--- BEGIN ---
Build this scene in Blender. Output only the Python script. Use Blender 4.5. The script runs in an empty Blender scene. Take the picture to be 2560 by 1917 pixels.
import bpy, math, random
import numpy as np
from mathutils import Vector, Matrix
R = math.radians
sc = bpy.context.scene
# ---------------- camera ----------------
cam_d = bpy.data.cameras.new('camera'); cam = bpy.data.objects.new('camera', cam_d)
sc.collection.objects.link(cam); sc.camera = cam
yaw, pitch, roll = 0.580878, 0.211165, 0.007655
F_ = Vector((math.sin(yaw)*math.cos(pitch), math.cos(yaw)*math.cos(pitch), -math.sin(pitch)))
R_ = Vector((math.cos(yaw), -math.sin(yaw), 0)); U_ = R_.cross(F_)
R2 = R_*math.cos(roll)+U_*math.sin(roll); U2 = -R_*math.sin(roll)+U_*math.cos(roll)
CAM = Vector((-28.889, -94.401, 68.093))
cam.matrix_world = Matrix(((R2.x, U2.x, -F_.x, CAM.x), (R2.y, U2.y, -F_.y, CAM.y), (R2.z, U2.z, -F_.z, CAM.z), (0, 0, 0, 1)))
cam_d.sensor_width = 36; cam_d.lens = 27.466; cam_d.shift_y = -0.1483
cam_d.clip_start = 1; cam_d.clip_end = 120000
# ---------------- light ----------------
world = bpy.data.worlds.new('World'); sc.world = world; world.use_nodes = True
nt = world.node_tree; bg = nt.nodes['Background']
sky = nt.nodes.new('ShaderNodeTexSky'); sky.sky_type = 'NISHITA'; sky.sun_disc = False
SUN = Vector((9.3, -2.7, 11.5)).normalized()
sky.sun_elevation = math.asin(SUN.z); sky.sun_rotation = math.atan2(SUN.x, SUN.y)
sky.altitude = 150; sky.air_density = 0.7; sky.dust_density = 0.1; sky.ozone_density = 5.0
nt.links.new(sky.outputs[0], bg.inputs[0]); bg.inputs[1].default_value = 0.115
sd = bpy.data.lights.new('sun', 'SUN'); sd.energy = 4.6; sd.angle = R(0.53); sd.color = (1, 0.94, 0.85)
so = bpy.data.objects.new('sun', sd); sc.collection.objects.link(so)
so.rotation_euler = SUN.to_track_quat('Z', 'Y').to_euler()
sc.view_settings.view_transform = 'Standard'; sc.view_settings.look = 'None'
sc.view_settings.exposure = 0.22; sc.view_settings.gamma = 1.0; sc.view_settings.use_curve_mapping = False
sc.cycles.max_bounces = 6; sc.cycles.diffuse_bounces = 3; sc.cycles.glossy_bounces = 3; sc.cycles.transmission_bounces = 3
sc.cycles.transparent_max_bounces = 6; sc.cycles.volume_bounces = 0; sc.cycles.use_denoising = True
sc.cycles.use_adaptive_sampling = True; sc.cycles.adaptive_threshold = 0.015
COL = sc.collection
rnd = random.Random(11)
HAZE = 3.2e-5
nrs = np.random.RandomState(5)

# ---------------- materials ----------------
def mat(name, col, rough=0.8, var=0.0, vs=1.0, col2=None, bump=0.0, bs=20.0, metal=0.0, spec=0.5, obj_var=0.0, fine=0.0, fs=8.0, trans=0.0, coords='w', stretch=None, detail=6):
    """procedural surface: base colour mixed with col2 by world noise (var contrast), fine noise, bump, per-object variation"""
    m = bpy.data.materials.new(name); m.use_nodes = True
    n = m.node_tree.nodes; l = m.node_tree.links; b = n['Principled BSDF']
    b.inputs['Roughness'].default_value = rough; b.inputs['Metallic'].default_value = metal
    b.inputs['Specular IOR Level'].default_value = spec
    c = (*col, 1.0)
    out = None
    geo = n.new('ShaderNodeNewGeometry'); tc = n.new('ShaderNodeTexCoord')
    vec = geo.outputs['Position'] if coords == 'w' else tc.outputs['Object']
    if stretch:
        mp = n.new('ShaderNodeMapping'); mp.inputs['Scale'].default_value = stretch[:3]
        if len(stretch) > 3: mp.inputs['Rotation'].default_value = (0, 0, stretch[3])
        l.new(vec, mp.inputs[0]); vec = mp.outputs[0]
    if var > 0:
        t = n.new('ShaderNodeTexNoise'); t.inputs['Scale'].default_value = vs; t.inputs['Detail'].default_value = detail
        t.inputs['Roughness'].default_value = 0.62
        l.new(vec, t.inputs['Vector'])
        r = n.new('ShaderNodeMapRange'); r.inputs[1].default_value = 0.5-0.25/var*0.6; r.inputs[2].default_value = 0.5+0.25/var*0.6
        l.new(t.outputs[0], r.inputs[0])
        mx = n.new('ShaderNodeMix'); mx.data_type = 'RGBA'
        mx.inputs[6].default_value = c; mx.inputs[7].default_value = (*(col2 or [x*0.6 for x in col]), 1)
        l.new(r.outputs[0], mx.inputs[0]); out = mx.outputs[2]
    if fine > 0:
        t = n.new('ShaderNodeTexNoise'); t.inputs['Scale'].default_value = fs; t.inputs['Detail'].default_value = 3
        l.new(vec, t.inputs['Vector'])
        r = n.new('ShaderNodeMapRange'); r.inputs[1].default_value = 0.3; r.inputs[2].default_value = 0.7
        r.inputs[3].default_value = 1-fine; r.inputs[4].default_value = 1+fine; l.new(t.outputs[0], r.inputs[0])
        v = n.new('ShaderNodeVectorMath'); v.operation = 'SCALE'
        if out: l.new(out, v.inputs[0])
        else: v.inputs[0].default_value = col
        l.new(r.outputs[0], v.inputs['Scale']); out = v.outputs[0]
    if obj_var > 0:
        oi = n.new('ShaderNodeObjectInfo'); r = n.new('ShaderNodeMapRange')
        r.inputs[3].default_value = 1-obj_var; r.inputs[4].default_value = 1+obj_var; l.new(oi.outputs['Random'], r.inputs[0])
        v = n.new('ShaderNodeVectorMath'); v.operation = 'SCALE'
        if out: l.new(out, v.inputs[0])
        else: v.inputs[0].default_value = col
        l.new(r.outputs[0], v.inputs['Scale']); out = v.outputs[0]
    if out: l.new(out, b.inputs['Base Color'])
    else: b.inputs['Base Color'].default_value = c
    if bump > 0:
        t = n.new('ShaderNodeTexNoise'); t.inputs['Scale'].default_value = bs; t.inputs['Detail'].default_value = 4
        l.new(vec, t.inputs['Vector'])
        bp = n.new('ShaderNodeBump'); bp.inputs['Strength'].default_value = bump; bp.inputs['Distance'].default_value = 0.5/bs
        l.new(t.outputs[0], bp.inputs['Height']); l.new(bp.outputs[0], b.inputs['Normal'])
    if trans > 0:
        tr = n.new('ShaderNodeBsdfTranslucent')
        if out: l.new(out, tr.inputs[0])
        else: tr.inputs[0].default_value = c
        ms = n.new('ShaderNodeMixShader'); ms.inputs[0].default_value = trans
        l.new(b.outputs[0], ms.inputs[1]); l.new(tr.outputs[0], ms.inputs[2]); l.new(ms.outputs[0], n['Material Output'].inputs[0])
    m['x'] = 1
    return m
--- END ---
**Given instruction**:
Each line in the material above must be retyped without alteration.

**Task solution**:
Build this scene in Blender. Output only the Python script. Use Blender 4.5. The script runs in an empty Blender scene. Take the picture to be 2560 by 1917 pixels.
import bpy, math, random
import numpy as np
from mathutils import Vector, Matrix
R = math.radians
sc = bpy.context.scene
# ---------------- camera ----------------
cam_d = bpy.data.cameras.new('camera'); cam = bpy.data.objects.new('camera', cam_d)
sc.collection.objects.link(cam); sc.camera = cam
yaw, pitch, roll = 0.580878, 0.211165, 0.007655
F_ = Vector((math.sin(yaw)*math.cos(pitch), math.cos(yaw)*math.cos(pitch), -math.sin(pitch)))
R_ = Vector((math.cos(yaw), -math.sin(yaw), 0)); U_ = R_.cross(F_)
R2 = R_*math.cos(roll)+U_*math.sin(roll); U2 = -R_*math.sin(roll)+U_*math.cos(roll)
CAM = Vector((-28.889, -94.401, 68.093))
cam.matrix_world = Matrix(((R2.x, U2.x, -F_.x, CAM.x), (R2.y, U2.y, -F_.y, CAM.y), (R2.z, U2.z, -F_.z, CAM.z), (0, 0, 0, 1)))
cam_d.sensor_width = 36; cam_d.lens = 27.466; cam_d.shift_y = -0.1483
cam_d.clip_start = 1; cam_d.clip_end = 120000
# ---------------- light ----------------
world = bpy.data.worlds.new('World'); sc.world = world; world.use_nodes = True
nt = world.node_tree; bg = nt.nodes['Background']
sky = nt.nodes.new('ShaderNodeTexSky'); sky.sky_type = 'NISHITA'; sky.sun_disc = False
SUN = Vector((9.3, -2.7, 11.5)).normalized()
sky.sun_elevation = math.asin(SUN.z); sky.sun_rotation = math.atan2(SUN.x, SUN.y)
sky.altitude = 150; sky.air_density = 0.7; sky.dust_density = 0.1; sky.ozone_density = 5.0
nt.links.new(sky.outputs[0], bg.inputs[0]); bg.inputs[1].default_value = 0.115
sd = bpy.data.lights.new('sun', 'SUN'); sd.energy = 4.6; sd.angle = R(0.53); sd.color = (1, 0.94, 0.85)
so = bpy.data.objects.new('sun', sd); sc.collection.objects.link(so)
so.rotation_euler = SUN.to_track_quat('Z', 'Y').to_euler()
sc.view_settings.view_transform = 'Standard'; sc.view_settings.look = 'None'
sc.view_settings.exposure = 0.22; sc.view_settings.gamma = 1.0; sc.view_settings.use_curve_mapping = False
sc.cycles.max_bounces = 6; sc.cycles.diffuse_bounces = 3; sc.cycles.glossy_bounces = 3; sc.cycles.transmission_bounces = 3
sc.cycles.transparent_max_bounces = 6; sc.cycles.volume_bounces = 0; sc.cycles.use_denoising = True
sc.cycles.use_adaptive_sampling = True; sc.cycles.adaptive_threshold = 0.015
COL = sc.collection
rnd = random.Random(11)
HAZE = 3.2e-5
nrs = np.random.RandomState(5)

# ---------------- materials ----------------
def mat(name, col, rough=0.8, var=0.0, vs=1.0, col2=None, bump=0.0, bs=20.0, metal=0.0, spec=0.5, obj_var=0.0, fine=0.0, fs=8.0, trans=0.0, coords='w', stretch=None, detail=6):
    """procedural surface: base colour mixed with col2 by world noise (var contrast), fine noise, bump, per-object variation"""
    m = bpy.data.materials.new(name); m.use_nodes = True
    n = m.node_tree.nodes; l = m.node_tree.links; b = n['Principled BSDF']
    b.inputs['Roughness'].default_value = rough; b.inputs['Metallic'].default_value = metal
    b.inputs['Specular IOR Level'].default_value = spec
    c = (*col, 1.0)
    out = None
    geo = n.new('ShaderNodeNewGeometry'); tc = n.new('ShaderNodeTexCoord')
    vec = geo.outputs['Position'] if coords == 'w' else tc.outputs['Object']
    if stretch:
        mp = n.new('ShaderNodeMapping'); mp.inputs['Scale'].default_value = stretch[:3]
        if len(stretch) > 3: mp.inputs['Rotation'].default_value = (0, 0, stretch[3])
        l.new(vec, mp.inputs[0]); vec = mp.outputs[0]
    if var > 0:
        t = n.new('ShaderNodeTexNoise'); t.inputs['Scale'].default_value = vs; t.inputs['Detail'].default_value = detail
        t.inputs['Roughness'].default_value = 0.62
        l.new(vec, t.inputs['Vector'])
        r = n.new('ShaderNodeMapRange'); r.inputs[1].default_value = 0.5-0.25/var*0.6; r.inputs[2].default_value = 0.5+0.25/var*0.6
        l.new(t.outputs[0], r.inputs[0])
        mx = n.new('ShaderNodeMix'); mx.data_type = 'RGBA'
        mx.inputs[6].default_value = c; mx.inputs[7].default_value = (*(col2 or [x*0.6 for x in col]), 1)
        l.new(r.outputs[0], mx.inputs[0]); out = mx.outputs[2]
    if fine > 0:
        t = n.new('ShaderNodeTexNoise'); t.inputs['Scale'].default_value = fs; t.inputs['Detail'].default_value = 3
        l.new(vec, t.inputs['Vector'])
        r = n.new('ShaderNodeMapRange'); r.inputs[1].default_value = 0.3; r.inputs[2].default_value = 0.7
        r.inputs[3].default_value = 1-fine; r.inputs[4].default_value = 1+fine; l.new(t.outputs[0], r.inputs[0])
        v = n.new('ShaderNodeVectorMath'); v.operation = 'SCALE'
        if out: l.new(out, v.inputs[0])
        else: v.inputs[0].default_value = col
        l.new(r.outputs[0], v.inputs['Scale']); out = v.outputs[0]
    if obj_var > 0:
        oi = n.new('ShaderNodeObjectInfo'); r = n.new('ShaderNodeMapRange')
        r.inputs[3].default_value = 1-obj_var; r.inputs[4].default_value = 1+obj_var; l.new(oi.outputs['Random'], r.inputs[0])
        v = n.new('ShaderNodeVectorMath'); v.operation = 'SCALE'
        if out: l.new(out, v.inputs[0])
        else: v.inputs[0].default_value = col
        l.new(r.outputs[0], v.inputs['Scale']); out = v.outputs[0]
    if out: l.new(out, b.inputs['Base Color'])
    else: b.inputs['Base Color'].default_value = c
    if bump > 0:
        t = n.new('ShaderNodeTexNoise'); t.inputs['Scale'].default_value = bs; t.inputs['Detail'].default_value = 4
        l.new(vec, t.inputs['Vector'])
        bp = n.new('ShaderNodeBump'); bp.inputs['Strength'].default_value = bump; bp.inputs['Distance'].default_value = 0.5/bs
        l.new(t.outputs[0], bp.inputs['Height']); l.new(bp.outputs[0], b.inputs['Normal'])
    if trans > 0:
        tr = n.new('ShaderNodeBsdfTranslucent')
        if out: l.new(out, tr.inputs[0])
        else: tr.inputs[0].default_value = c
        ms = n.new('ShaderNodeMixShader'); ms.inputs[0].default_value = trans
        l.new(b.outputs[0], ms.inputs[1]); l.new(tr.outputs[0], ms.inputs[2]); l.new(ms.outputs[0], n['Material Output'].inputs[0])
    m['x'] = 1
    return m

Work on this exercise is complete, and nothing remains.